Kenya has made international headlines for all the wrong reasons lately.
Terrorists stormed an upscale shopping mall in Nairobi and killed 67 people leaving the upscale urban area into a battleground.
Worse, shop owners at the mall reported mass lootings - not by the terrorists - but by the soldiers who had stormed the mall to fight the militant group.
The attack has certainly woken up the authorities of militant threats that could upset Kenya's carefully cultivated reputation as an economic star in Africa.
Renaissance Capital, an emerging market investment bank, estimates Kenya will lose USD 160 million in direct tourism revenues due to the attack on the Westgate Mall.
"We expect tourism numbers to be down 18% over 2013 and rise only 7% in 2014, before rebounding with 25% growth in 2015," said Charles Robertson, global chief economist at Renaissance Capital. "We still expect Kenya to record nearly 2 million arrivals in 2015, up 1/3 from 2010 levels."
The chief economist expects tourism revenues to remain subdued at just around USD 80 million in 2014 and then rise by USD 165 million in 2015.
"Foreign travel receipts were USD 936 million and 2.3% of GDP in 2012 and we expect them to be 1.7% of GDP in 2013-14."
Overall, Renaissance cut Kenya's GDP growth from 5.6% to 5% to reach USD 45 billion this year.
'CREDIT NEGATIVE'
Moodys' ratings agency noted that the attack is a "credit negative" for Kenya, but it may not have much impact on foreign direct investment, especially from the Chinese who often take a longer-term view on their investment.
"We expect this high profile attack to be credit negative and will adversely (affect) Kenya's growth and fiscal revenues, most directly through its effect on tourism, which accounts for 12.5% of GDP, 7.4% of investment and 11% of total employment."
Kenya, of course is no stranger to terrorist incidents. An attack on the US embassy in 1998 led to a 7% decline in tourist figures, while Kenya's elections of 2005 turned into a bloodbath, which kept tourists away.
Tourism figures had already fallen 18% in the first quarter as visitors worried about violence during the elections earlier this year, and the second quarter is estimated to have dropped 6% - although official figures are not out yet.
Renaissance expects a 17% annual decline in tourism numbers.
"For 2014, we assume -27% in 1Q14, -2% in 2Q14, +2% in 3Q14 and +50% in 4Q14," Robertson said. "As Indonesia and Egypt show, terrorism is a temporary interruption of existing trends, and does not change the trend. The strongest YoY figures in 2015 will then be in the first half giving a full year figure of +25%."
ICC TRIAL
Another key issue facing Kenya that could impact its international reputation is the trial of president Uhuru Kenyatta and deputy president William Ruto at the International Criminal Court (ICC). Both have been accused by the ICC for their violence during and after the bloody elections of 2005.
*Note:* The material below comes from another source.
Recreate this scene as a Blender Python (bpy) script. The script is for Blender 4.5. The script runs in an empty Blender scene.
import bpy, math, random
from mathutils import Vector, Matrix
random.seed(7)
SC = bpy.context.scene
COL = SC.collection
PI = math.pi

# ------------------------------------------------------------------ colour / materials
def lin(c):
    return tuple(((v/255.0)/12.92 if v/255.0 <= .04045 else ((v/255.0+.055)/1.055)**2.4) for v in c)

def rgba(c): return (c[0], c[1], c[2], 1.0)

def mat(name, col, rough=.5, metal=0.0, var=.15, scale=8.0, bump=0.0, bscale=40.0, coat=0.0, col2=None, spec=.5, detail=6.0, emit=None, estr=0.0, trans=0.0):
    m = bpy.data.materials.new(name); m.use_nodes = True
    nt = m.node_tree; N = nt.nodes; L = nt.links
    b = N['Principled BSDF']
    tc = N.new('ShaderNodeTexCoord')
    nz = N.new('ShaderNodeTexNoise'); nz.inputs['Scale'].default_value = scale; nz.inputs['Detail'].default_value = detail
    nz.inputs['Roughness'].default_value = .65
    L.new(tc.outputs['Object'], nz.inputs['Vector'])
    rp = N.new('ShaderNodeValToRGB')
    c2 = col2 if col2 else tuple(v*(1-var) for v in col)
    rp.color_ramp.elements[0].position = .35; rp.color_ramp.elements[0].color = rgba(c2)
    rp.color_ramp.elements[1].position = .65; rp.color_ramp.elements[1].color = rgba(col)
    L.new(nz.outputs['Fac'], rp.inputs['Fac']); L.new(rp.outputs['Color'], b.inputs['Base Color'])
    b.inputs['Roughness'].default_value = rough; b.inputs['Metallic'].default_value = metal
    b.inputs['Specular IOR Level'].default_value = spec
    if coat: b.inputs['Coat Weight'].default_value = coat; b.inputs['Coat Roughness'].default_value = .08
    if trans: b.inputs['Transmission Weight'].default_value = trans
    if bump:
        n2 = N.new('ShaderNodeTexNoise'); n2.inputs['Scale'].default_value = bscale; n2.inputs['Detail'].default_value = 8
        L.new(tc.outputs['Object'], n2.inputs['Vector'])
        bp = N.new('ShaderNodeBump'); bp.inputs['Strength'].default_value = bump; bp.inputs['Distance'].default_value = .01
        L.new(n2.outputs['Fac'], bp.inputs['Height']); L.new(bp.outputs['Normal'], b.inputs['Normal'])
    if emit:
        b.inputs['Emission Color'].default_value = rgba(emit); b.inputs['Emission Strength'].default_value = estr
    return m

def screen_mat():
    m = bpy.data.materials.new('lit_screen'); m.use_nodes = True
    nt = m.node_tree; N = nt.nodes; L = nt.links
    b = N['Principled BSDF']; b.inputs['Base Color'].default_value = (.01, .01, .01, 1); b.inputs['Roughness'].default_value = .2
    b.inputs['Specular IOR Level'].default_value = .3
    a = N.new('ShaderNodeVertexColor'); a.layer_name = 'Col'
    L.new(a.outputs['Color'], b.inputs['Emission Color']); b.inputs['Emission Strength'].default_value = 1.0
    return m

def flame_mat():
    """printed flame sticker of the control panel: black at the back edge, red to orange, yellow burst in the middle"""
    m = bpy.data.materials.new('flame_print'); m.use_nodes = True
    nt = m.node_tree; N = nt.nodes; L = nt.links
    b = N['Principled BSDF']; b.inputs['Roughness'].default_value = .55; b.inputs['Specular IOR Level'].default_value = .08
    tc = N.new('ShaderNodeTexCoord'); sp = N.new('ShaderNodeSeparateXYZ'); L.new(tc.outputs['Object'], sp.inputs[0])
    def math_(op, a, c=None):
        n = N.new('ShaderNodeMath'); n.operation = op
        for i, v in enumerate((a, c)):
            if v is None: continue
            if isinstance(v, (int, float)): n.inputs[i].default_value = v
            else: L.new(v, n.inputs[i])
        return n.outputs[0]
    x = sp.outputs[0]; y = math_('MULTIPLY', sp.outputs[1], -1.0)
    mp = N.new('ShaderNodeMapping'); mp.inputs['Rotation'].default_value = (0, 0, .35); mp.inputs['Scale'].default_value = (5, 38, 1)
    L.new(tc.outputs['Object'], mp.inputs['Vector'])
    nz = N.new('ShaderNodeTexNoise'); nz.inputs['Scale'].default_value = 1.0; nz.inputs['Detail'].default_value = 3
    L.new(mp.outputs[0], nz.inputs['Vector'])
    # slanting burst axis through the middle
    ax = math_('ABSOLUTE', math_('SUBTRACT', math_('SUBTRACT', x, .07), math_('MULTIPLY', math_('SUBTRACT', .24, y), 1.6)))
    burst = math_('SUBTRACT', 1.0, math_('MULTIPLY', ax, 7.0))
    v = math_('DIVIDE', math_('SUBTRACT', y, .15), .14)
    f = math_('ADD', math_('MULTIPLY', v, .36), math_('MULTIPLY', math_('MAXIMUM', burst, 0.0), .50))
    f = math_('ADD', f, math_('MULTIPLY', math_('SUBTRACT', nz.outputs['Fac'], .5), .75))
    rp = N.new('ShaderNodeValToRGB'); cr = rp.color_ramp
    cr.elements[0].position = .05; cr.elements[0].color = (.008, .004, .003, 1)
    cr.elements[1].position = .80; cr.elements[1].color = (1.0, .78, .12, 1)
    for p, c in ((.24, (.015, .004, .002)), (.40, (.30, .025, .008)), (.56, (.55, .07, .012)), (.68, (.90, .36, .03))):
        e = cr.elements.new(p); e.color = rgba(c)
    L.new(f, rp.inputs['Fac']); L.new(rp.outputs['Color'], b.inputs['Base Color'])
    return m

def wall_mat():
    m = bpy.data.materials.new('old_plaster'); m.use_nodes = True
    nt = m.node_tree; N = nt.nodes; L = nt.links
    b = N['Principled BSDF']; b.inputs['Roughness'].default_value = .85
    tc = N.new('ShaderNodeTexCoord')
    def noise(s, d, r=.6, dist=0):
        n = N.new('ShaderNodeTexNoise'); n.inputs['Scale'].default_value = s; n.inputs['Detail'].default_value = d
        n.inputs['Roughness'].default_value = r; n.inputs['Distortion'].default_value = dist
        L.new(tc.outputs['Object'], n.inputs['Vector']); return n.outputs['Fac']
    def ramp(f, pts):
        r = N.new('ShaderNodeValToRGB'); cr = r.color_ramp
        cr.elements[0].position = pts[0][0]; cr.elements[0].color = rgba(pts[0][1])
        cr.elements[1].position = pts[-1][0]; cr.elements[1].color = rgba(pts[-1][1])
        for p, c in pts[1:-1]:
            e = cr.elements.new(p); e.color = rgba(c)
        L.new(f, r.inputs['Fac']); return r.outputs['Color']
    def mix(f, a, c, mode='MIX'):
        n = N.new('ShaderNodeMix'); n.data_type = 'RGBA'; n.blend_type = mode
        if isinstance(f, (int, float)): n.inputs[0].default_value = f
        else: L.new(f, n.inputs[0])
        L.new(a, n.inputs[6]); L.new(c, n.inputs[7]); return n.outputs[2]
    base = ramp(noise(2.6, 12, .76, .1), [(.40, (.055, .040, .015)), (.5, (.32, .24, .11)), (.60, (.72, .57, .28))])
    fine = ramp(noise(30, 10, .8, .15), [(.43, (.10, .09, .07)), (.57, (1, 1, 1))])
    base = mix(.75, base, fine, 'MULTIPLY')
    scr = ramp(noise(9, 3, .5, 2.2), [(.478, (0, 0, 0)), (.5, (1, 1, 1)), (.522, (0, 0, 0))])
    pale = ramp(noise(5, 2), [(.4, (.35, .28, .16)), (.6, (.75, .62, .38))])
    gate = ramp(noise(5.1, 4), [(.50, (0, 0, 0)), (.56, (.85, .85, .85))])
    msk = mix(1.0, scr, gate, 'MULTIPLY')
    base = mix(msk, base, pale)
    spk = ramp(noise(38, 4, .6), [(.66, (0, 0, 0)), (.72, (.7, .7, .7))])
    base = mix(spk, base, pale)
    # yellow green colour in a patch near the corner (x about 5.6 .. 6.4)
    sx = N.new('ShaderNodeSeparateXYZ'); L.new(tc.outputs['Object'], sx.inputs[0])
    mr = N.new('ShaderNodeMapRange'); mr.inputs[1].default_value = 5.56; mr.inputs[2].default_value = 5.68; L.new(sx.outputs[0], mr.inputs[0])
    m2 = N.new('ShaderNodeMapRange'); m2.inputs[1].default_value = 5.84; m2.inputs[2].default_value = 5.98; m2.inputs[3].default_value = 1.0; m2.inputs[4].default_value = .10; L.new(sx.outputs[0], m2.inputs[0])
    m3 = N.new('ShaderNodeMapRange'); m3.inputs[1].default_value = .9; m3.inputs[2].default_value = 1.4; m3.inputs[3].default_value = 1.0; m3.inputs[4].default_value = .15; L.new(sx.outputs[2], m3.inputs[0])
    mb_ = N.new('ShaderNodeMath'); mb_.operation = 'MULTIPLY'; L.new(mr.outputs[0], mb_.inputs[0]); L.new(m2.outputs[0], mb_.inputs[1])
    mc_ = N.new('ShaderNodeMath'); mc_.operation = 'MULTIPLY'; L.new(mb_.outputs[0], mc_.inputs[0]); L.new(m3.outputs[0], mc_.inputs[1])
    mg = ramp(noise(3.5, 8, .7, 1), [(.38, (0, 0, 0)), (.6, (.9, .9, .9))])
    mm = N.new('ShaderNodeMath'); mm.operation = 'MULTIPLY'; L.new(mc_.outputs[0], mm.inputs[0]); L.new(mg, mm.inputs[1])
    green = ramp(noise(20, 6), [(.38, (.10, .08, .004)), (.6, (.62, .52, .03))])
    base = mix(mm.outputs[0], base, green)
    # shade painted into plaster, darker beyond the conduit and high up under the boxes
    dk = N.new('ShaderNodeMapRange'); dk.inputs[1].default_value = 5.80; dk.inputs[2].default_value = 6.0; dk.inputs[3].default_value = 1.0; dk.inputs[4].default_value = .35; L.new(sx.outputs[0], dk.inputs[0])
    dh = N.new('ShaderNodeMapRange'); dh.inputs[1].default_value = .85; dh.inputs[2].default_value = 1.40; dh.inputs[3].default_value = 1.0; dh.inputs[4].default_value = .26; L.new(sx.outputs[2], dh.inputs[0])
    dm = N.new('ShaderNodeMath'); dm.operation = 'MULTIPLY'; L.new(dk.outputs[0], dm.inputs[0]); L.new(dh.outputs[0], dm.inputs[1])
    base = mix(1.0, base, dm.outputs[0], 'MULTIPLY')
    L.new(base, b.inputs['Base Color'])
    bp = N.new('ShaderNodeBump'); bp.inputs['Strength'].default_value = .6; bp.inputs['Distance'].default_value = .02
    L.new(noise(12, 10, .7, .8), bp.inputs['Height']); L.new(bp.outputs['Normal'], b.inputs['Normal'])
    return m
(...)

Barclays Capital says the trial, which starts on November 12, "may weigh on the otherwise upbeat long-term outlook for the country."
"Kenya's outlook has been clouded by the terrorist attacks in Nairobi, while the ICC case against Kenya's leaders may also distract and derail the much-needed reforms," said Ridle Markus, analyst at Barclays Capital. "Kenya's already large fiscal deficit of 7.9% of GDP projected for FY2013-14 means that any military response to the terrorist attack (and to the threat of any further incidents) will need to be carefully considered."
Before the attack stole all the headlines, the economy appeared to be on surer footing.
"Kenya is adapting to a new governmental landscape, and infrastructure development is gaining increasing attention," Barclays noted.
The positive economic momentum was underscored when the country hosted a regional infrastructure summit featuring the five East African Community (EAC) member states in July.
UNCERTAIN FUTURE
The EAC, which also features Tanzania, Burundi, Rwanda and Uganda, is an economic bloc comprising 135.4 million people and USD 84.7 billion in GDP, with Kenya as the biggest economy.
The summit included time-bound agreements among member states on several areas, including in railway, energy and power sector development.
"Kenya, the biggest EAC economy, is poised to benefit from these plans, with the construction of the Mombasa-Nairobi railway segment now scheduled to commence by November 2013," said Barclays, noting that the project is expected to cost around USD 4 billion and will be built in five years.
The attacks may also upset what had been a robust economic performance to date. The country's real GDP grew 5.1% year-on-year in the first quarter -- the highest in five quarters. The second quarter was expected to be weaker due to a severe flood in the country, which damaged infrastructure as well as agriculture, although tea production remained stable.
"Meanwhile, the Central Bank of Kenya delivered further monetary policy easing via a 100bp decrease in the policy rate in July, which could help a recovery in credit growth. Credit extension is at historically low levels, despite the CBK's substantial easing since mid-2012," the Barclays analyst said.
The next few months will be crucial as Kenya navigates through the backlash of the terrorist attack and the ICC trials which will no doubt distract investors and tourists alike.